8. Women & Money: Owning the Power to Control Your Destiny by Suze Orman. Why is it that women need so many pep talks about money? In her eighth personal-finance book, Orman does little more than echo the now-tired sentiment that “women still don’t want to take responsibility when it comes to their money.” It seems that gals have “a totally dysfunctional relationship” with lucre, and therefore it’s necessary for more trees to die to help them get on top of the situation. There’s plenty of inspirational talk along with basic information on bank accounts, credit reports, retirement planning, and insurance. Strictly for beginners.

9. Debt Cures “They” Don’t Want You to Know About by Kevin Trudeau. If you’re deep in debt and struggling to get out, this book offers fundamentals on what to do. Trudeau, author of The Weight Loss Cure They Don’t Want You to Know About, has a low opinion of credit card companies and expends a good deal of rhetoric denouncing it. But if you’re looking to improve your credit score, the basics are here.

10. Bad Money: Reckless Finance, Failed Politics, and the Global Crisis of American Capitalism by Kevin Phillips. Former Nixon campaign aide turned critic of capitalism Kevin Phillips is back with a book that links the current “global crisis of American capitalism” to the politics of peak oil, the rise of financial mercantilism, the triumph of market fundamentalism, and even the spread of religious conservatism. Philips’ thesis is one that’s now being trumpeted by a bevy of other writers: The financial disaster signals the moment when the U.S. empire begins to follow past powers, from Rome to Britain, into long-term decline.

11. Our Iceberg Is Melting: Changing and Succeeding Under Any Conditions by John Kotter and Holger Rathgeber. A simple fable about animals who face devastating change-and can’t bear to deal with it. Does this sound familiar? This year’s Who Moved My Cheese? An Amazing Way to Deal with Change in Your Work and in Your Life maybe? Anyway, skip the story about icebergs and penguins and go directly to page 130 for the authors’ “eight step process of successful change.” Then, spend the time you’ve saved mulling over how these commonsense suggestions can be put into place at your organization.

12. What Got You Here Won’t Get You There: How Successful People Become Even More Successful by Marchall Goldsmith with Mark Reiter. Are there things you do that have helped you succeed so far, but that how have your career idling in neutral? Executive coach Goldsmith identifies 20 such ways of behaving, from an obsessive need to show how smart you are to a habit of withholding information. The authors also provide a program to help you change your irritating ways. But will this stuff really help you get ahead? Let’s put it this way: Don’t pass up any chances to marry the boss’s daughter.

13. The Answer: Grow Any Business, Achieve Financial Freedom, and Live an Extraordinary Life by John Assaraf and Murray Smith. Author Assaraf and small-business coach Smith extend the argument of the best-selling The Secret to encourage readers “to harness the unlimited power of your mind and imagination in order to achieve exactly what your heart desires.” There’s plenty of hokum enveloped in a veneer of scientific mumbo-jumbo.
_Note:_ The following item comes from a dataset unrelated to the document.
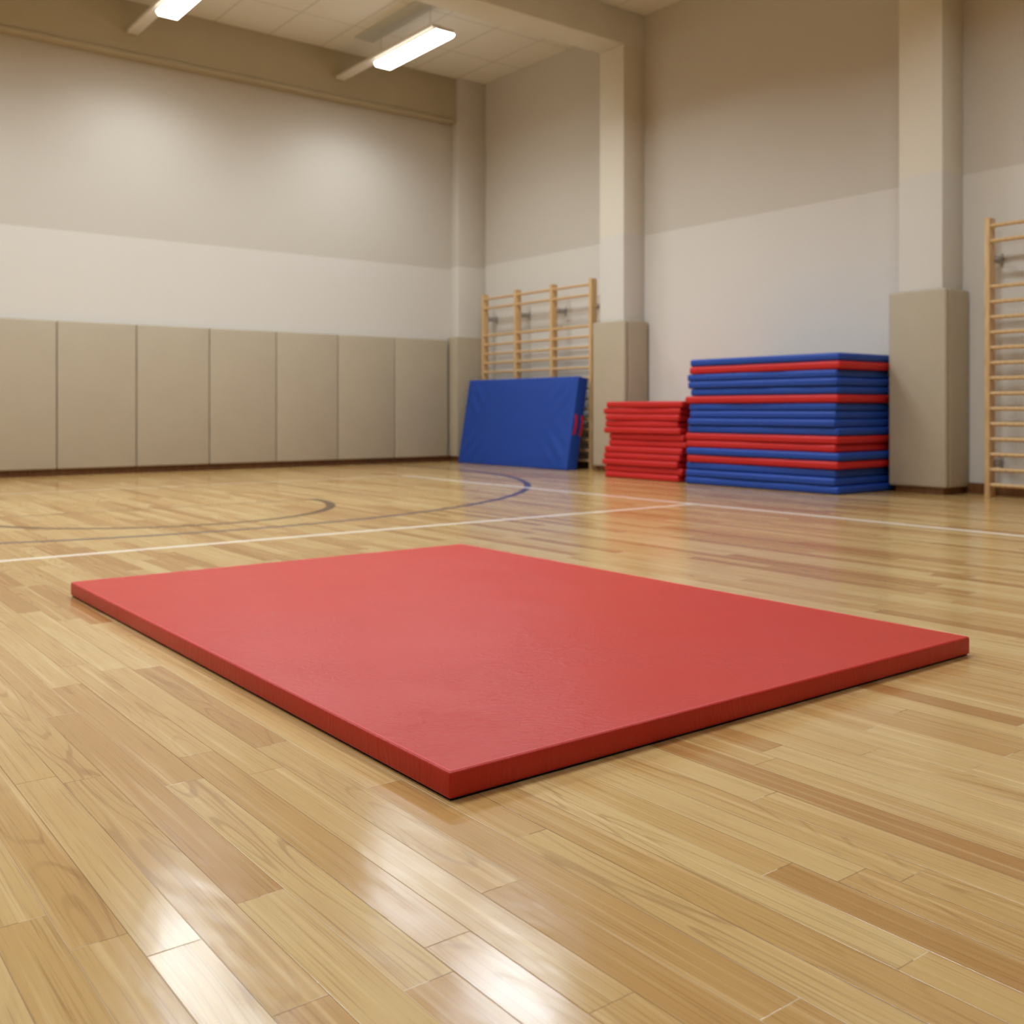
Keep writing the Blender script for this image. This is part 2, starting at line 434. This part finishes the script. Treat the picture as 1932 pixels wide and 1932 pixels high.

14. The One Minute Manager by Kenneth Blanchard, PhD, and Spencer Johnson, M.D. First published in 1981, The One Minute Manager helped to create the now flourishing genre of business fables: simple, instructive stories involving fictional characters. Here, an unnamed “young man” learns from an enlightened manager about three practical managerial techniques, all built around the idea that people must come first. “The people that he worked with felt that he was honestly on their side from the very beginning. And that made all the difference.”

15. Sway: The Irresistible Pull of Irrational Behavior by Ori Brafman and Rom Brafman. The Malcolm Gladwell-Freakonomics [Revised and Expanded]: A Rogue Economist Explores the Hidden Side of Everything wannabes never seem to stop. Here, an “organizational expert” and a psychologist examine recent findings from the field of social psychology and behavioral economics. This is a pretty thin collection of stories, and some of its examples may seem familiar already.